Sorry to say so but that’s not right, the bitter end is the following end of a rope, used particularly when splicing, ‘make an eye at the second mark and feed through it the bitter end’, subsequently the end of anything can be referred to as the bitter end. 🙂

mark thierman

i was told the term “two sheets to the wind” meaning drunk or unstable comes from when you let go of both jib sheets (on accident usually) and the jib would flap around in the wind without form or stiftness.

Laughing gull

It was actually two sheets on the lower square sail called a “course”. The lower sail has four sheets – 2 on each Lower corner. When you let two go the sail kind of pulls.
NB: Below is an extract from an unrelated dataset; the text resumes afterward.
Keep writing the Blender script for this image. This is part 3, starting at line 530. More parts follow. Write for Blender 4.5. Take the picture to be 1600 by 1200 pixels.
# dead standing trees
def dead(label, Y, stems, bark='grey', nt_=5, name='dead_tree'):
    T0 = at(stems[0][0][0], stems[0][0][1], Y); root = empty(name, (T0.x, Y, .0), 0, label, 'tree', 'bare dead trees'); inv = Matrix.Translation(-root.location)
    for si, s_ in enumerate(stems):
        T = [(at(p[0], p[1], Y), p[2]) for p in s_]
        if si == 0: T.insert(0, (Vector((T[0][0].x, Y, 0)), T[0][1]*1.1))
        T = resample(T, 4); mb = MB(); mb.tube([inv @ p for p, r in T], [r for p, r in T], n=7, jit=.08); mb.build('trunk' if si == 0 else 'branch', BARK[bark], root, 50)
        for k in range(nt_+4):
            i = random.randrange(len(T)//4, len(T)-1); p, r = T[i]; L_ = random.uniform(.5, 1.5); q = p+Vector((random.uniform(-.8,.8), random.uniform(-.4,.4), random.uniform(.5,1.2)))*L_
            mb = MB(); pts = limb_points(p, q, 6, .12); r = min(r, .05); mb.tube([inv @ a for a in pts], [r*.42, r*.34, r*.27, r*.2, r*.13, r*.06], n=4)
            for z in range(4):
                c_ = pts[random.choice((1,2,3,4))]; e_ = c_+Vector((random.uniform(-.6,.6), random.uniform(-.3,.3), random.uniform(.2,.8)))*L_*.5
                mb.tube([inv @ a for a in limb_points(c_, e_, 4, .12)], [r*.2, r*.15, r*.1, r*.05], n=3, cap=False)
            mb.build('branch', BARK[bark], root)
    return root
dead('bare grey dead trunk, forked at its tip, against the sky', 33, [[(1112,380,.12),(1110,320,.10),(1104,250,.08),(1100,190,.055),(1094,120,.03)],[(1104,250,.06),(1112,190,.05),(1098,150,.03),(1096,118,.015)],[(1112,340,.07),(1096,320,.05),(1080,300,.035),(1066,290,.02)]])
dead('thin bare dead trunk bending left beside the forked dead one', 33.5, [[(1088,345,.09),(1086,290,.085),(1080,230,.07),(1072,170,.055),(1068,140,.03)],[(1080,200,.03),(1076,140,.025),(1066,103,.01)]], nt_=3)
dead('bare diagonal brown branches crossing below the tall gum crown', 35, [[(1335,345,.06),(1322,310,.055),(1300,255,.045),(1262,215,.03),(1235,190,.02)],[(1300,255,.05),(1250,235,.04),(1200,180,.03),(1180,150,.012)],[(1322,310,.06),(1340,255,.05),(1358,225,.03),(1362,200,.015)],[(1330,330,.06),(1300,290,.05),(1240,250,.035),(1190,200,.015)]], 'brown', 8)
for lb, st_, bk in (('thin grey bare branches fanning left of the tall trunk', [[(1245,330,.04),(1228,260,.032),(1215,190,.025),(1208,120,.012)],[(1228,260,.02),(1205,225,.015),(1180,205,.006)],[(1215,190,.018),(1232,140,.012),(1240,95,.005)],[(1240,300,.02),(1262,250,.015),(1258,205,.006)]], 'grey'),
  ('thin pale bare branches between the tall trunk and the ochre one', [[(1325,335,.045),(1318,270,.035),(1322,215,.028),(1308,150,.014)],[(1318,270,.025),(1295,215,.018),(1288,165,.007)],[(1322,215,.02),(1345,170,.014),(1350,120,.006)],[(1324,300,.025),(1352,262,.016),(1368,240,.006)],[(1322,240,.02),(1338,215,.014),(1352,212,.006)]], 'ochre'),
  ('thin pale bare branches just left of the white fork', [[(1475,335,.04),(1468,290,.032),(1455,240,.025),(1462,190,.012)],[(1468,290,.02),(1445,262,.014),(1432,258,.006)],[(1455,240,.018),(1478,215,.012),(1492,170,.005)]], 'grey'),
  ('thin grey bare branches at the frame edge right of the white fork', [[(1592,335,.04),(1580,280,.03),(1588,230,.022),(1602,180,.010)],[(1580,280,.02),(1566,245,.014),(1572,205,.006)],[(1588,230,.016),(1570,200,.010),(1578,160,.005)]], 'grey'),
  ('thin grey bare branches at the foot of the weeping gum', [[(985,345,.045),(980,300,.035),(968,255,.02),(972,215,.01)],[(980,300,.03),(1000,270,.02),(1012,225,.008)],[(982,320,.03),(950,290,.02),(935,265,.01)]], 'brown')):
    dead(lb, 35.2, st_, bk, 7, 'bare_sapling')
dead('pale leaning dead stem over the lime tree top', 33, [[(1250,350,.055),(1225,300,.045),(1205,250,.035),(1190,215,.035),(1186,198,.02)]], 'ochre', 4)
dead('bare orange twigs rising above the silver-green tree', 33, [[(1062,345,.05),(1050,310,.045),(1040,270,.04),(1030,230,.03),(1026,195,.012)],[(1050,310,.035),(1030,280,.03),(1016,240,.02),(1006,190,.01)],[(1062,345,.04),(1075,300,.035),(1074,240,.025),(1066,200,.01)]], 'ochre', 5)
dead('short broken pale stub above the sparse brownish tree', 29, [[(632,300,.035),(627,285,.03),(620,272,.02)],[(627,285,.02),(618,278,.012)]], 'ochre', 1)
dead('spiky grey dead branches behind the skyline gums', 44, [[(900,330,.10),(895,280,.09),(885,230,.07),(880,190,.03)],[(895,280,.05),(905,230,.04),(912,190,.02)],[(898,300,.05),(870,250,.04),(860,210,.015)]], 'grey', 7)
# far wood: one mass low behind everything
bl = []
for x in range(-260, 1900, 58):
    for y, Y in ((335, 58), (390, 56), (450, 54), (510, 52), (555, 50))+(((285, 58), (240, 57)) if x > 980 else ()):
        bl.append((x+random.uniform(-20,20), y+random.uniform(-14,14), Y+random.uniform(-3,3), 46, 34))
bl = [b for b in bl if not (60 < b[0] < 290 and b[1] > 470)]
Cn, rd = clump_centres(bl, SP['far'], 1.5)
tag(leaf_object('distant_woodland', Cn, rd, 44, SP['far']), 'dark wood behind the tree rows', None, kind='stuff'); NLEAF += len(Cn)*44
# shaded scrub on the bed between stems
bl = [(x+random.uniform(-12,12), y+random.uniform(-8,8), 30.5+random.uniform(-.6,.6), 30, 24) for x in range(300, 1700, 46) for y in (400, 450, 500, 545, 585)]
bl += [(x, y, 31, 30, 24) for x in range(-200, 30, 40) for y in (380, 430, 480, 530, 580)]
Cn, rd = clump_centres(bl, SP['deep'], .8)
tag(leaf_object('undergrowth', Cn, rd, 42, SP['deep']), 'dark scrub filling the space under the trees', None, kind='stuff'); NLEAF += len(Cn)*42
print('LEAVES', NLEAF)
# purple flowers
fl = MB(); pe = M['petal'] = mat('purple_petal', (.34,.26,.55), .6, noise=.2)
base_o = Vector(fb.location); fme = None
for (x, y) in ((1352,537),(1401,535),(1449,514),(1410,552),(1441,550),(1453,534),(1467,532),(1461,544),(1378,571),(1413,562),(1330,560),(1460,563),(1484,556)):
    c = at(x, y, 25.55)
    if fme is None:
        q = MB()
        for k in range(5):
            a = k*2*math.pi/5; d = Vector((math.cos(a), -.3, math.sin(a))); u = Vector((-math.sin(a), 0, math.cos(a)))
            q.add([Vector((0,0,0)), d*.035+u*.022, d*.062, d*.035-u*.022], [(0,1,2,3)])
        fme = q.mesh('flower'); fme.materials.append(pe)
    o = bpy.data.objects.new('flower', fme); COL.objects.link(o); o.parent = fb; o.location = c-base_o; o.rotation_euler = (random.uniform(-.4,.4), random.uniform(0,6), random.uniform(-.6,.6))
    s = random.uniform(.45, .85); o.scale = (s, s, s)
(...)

It fills and sags and then fills again. It looks just like a drunk guy walking down the road.

Michelle LeBarron

Three sheets to the wind comes from the windmill keeper. When 3 sheet were to the wind it made the windmill off kilter. So when the windmill keeper got drunk he would throw the mill off kilter affecting the power etc… the people in town would recognize it and say The windmill keeper is 3 sheets to the wind 😊

Rich Simrin

My dad always said “3 sheets in the wind” to describe his teen age sons who had too much to drink

Ed Foote
I don’t think brass contracts enough in the cold to change sizes so much that it loses the cannon balls. There are two” devils” on a wooden ship, one down at the joint between keel and planking, and the other where the decking meets the sides. Two terms associated with them are “Between the devil and the deep blue sea” which referred to being on the very edge of the boat, between the upper devil and the sea, i.e. safety was behind you and danger in front. “The devil to pay” comes from the need to “pay”, or caulk, the… Read more »
Clay Commons

“The devil to pay” comes from the christian bible. Sailors added “and no pitch hot”, meaning a hard piece of work, like paying that last seam, and no materials handy to do it.

Val Mccourt

The Devil is actually the seam where the deck meets the ships side
Another term is between the devil and the deep blue sea this meant that the man was outside of the bulwark and therefor was between the devil and the sea.

Dave Olney

“Skylarking”… Playing around like birds in the Top Rigging.
Topriggers were wiry, nimble, arrogant and cocky – an agile breed apart from the average crew – and ancestral archetypes of “Trapeze” artists & “Tightrope” walkers.
“Rievers” were those specially deft and dauntless ones who had to go aloft to lash sails to the spars, do seeing repairs or set lines through the blocks (and shieves), sometimes “hanging by their teeth.”


Know/Learn the ropes


“Strike while the iron is hot” – the timely use of superheated cannon balls to inflict maximum damage to the opposing ship in a naval battle.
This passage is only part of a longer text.